GIVEN EXERCISE: Omit all images. Write out the rest of the material exactly.

DATA PROVIDED:
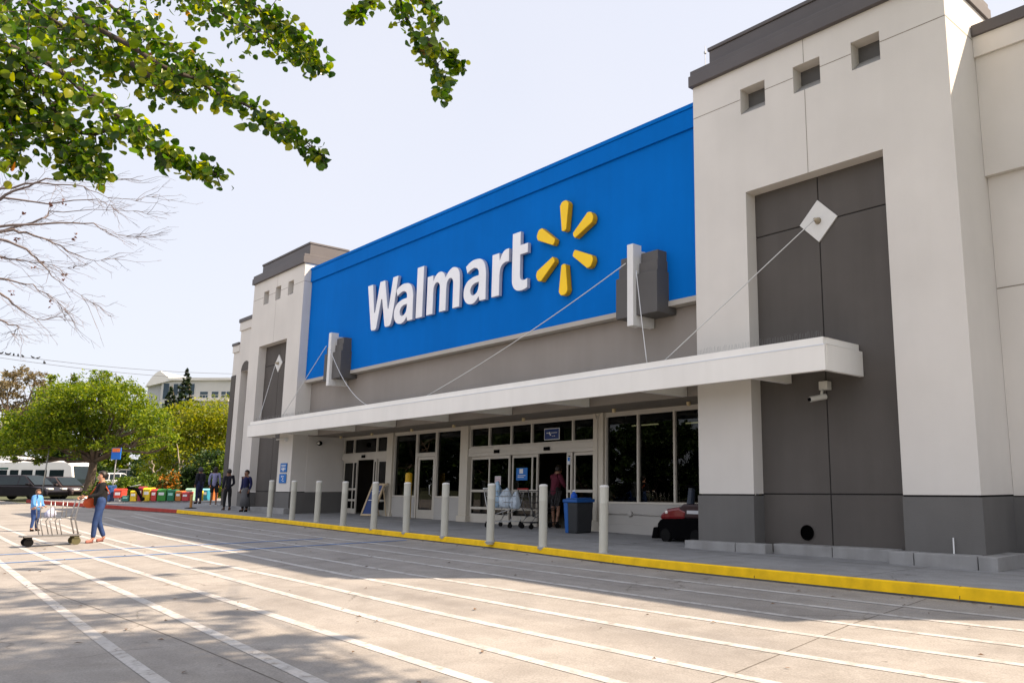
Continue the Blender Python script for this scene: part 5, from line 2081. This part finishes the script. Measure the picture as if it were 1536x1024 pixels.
# dead pale saplings
for lab, px, tops, sd_ in (('pale bare sapling with two upright stems above the hedge', 232, [(228, 690), (243, 700), (224, 700)], 21), ('pale bare sapling leaning left of the dark shrub', 267, [(265, 665), (250, 705), (275, 690)], 22)):
    b0 = gp(px, 52)
    t = thing('bare_sapling', lab, 'tree', (b0.x, b0.y, .7))
    g = MB()
    rr = random.Random(sd_)
    f_ = at(px, 712, 52)
    limb(g, (b0.x, b0.y, .6), f_, .10, .07, rr, .05)
    g.build('trunk', M_BARKP, t, smooth=True)
    g = MB()
    for q_ in tops:
        limb(g, f_, at(q_[0], q_[1], 52), .06, .02, rr, .15)
    g.build('branch', M_BARKP, t, smooth=True)
# hedges
for lab, x0, x1, py, d, sd_ in (('long clipped yellow green hedge behind the left bins', 150, 212, 735, 46, 31), ('long clipped green hedge behind the right bins', 196, 258, 727, 50, 32), ('strip of clipped hedge beside the bus nose', 108, 142, 722, 60, 33)):
    cl = [clump(px, py + rnd.uniform(-1, 1), d, .8, .62) for px in range(x0, x1, 7)]
    b0 = gp((x0 + x1) / 2, d)
    t = thing('hedge', lab, 'hedge', (b0.x, b0.y, .6))
    g = MB()
    for c in cl[::2]:
        g.tube([(c[0][0], c[0][1], .4), (c[0][0], c[0][1], c[0][2])], .05, 5)
    g.build('stem', M_BARK, t)
    leaf_cloud('foliage', cl, 5200, .13, LF_HEDGE, t, sd_)
# brown tree at the left edge and trees filling the backdrop
def far_tree(label, px, py_top, py_bot, d, wpx, n, size, lm, sd_, group, bark=M_BARK):
    rr = random.Random(sd_)
    k = d / FPX
    cl = []
    for i in range(9):
        u_ = rr.uniform(-.5, .5)
        v_ = rr.uniform(0, 1)
        cl.append(clump(px + u_ * wpx * (1 - .5 * abs(v_ - .35)), py_top + 14 + v_ * (py_bot - py_top) * .62, d, wpx * k * .20, wpx * k * .15, rr.uniform(-2, 2)))
    cl.append(clump(px, py_top + wpx * .14, d, wpx * k * .16, wpx * k * .12))
    b0 = gp(px, d)
    zb = gz(b0.x, b0.y)
    return tree(label, (b0.x, b0.y, zb), at(px, py_bot - (py_bot - py_top) * .35, d), cl, wpx * k * .03 + .05, n, size, lm, bark, sd_, 'tree', 'tree', group)


GR = 'trees beyond the road'
far_tree('sparse brown tree at the left edge behind the broad green tree', 18, 548, 735, 66, 120, 5200, .24, LF_BRN, 41, GR)
far_tree('thin brown tree between the left edge and the broad green tree', 72, 585, 735, 72, 80, 2200, .24, LF_BRN, 42, GR)
far_tree('dark tree behind the white bus at the left edge', 15, 640, 745, 63, 90, 4200, .3, LF_DARK, 43, GR)
far_tree('dark tree behind the nose of the white bus', 100, 655, 745, 64, 90, 4500, .3, LF_DARK, 44, GR)
far_tree('olive tree behind the silver car', 165, 650, 745, 82, 100, 4500, .36, LF_TREE, 45, GR)
far_tree('olive tree behind the grey car', 215, 655, 745, 84, 90, 4500, .36, LF_TREE, 46, GR)
far_tree('dark tree behind the pale saplings', 255, 670, 745, 70, 90, 4800, .3, LF_DARK, 47, GR)
far_tree('dark tree behind the dense shrub at the store corner', 320, 660, 745, 74, 90, 4800, .3, LF_DARK, 48, GR)
far_tree('dark tree low behind the broad green tree', 140, 670, 745, 78, 80, 3800, .3, LF_DARK, 49, GR)
far_tree('pale green tree left of the conifers below the white building', 245, 610, 720, 95, 60, 3000, .36, LF_TREE, 50, GR)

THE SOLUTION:
Continue the Blender Python script for this scene: part 5, from line 2081. This part finishes the script. Measure the picture as if it were 1536x1024 pixels.
# dead pale saplings
for lab, px, tops, sd_ in (('pale bare sapling with two upright stems above the hedge', 232, [(228, 690), (243, 700), (224, 700)], 21), ('pale bare sapling leaning left of the dark shrub', 267, [(265, 665), (250, 705), (275, 690)], 22)):
    b0 = gp(px, 52)
    t = thing('bare_sapling', lab, 'tree', (b0.x, b0.y, .7))
    g = MB()
    rr = random.Random(sd_)
    f_ = at(px, 712, 52)
    limb(g, (b0.x, b0.y, .6), f_, .10, .07, rr, .05)
    g.build('trunk', M_BARKP, t, smooth=True)
    g = MB()
    for q_ in tops:
        limb(g, f_, at(q_[0], q_[1], 52), .06, .02, rr, .15)
    g.build('branch', M_BARKP, t, smooth=True)
# hedges
for lab, x0, x1, py, d, sd_ in (('long clipped yellow green hedge behind the left bins', 150, 212, 735, 46, 31), ('long clipped green hedge behind the right bins', 196, 258, 727, 50, 32), ('strip of clipped hedge beside the bus nose', 108, 142, 722, 60, 33)):
    cl = [clump(px, py + rnd.uniform(-1, 1), d, .8, .62) for px in range(x0, x1, 7)]
    b0 = gp((x0 + x1) / 2, d)
    t = thing('hedge', lab, 'hedge', (b0.x, b0.y, .6))
    g = MB()
    for c in cl[::2]:
        g.tube([(c[0][0], c[0][1], .4), (c[0][0], c[0][1], c[0][2])], .05, 5)
    g.build('stem', M_BARK, t)
    leaf_cloud('foliage', cl, 5200, .13, LF_HEDGE, t, sd_)
# brown tree at the left edge and trees filling the backdrop
def far_tree(label, px, py_top, py_bot, d, wpx, n, size, lm, sd_, group, bark=M_BARK):
    rr = random.Random(sd_)
    k = d / FPX
    cl = []
    for i in range(9):
        u_ = rr.uniform(-.5, .5)
        v_ = rr.uniform(0, 1)
        cl.append(clump(px + u_ * wpx * (1 - .5 * abs(v_ - .35)), py_top + 14 + v_ * (py_bot - py_top) * .62, d, wpx * k * .20, wpx * k * .15, rr.uniform(-2, 2)))
    cl.append(clump(px, py_top + wpx * .14, d, wpx * k * .16, wpx * k * .12))
    b0 = gp(px, d)
    zb = gz(b0.x, b0.y)
    return tree(label, (b0.x, b0.y, zb), at(px, py_bot - (py_bot - py_top) * .35, d), cl, wpx * k * .03 + .05, n, size, lm, bark, sd_, 'tree', 'tree', group)


GR = 'trees beyond the road'
far_tree('sparse brown tree at the left edge behind the broad green tree', 18, 548, 735, 66, 120, 5200, .24, LF_BRN, 41, GR)
far_tree('thin brown tree between the left edge and the broad green tree', 72, 585, 735, 72, 80, 2200, .24, LF_BRN, 42, GR)
far_tree('dark tree behind the white bus at the left edge', 15, 640, 745, 63, 90, 4200, .3, LF_DARK, 43, GR)
far_tree('dark tree behind the nose of the white bus', 100, 655, 745, 64, 90, 4500, .3, LF_DARK, 44, GR)
far_tree('olive tree behind the silver car', 165, 650, 745, 82, 100, 4500, .36, LF_TREE, 45, GR)
far_tree('olive tree behind the grey car', 215, 655, 745, 84, 90, 4500, .36, LF_TREE, 46, GR)
far_tree('dark tree behind the pale saplings', 255, 670, 745, 70, 90, 4800, .3, LF_DARK, 47, GR)
far_tree('dark tree behind the dense shrub at the store corner', 320, 660, 745, 74, 90, 4800, .3, LF_DARK, 48, GR)
far_tree('dark tree low behind the broad green tree', 140, 670, 745, 78, 80, 3800, .3, LF_DARK, 49, GR)
far_tree('pale green tree left of the conifers below the white building', 245, 610, 720, 95, 60, 3000, .36, LF_TREE, 50, GR)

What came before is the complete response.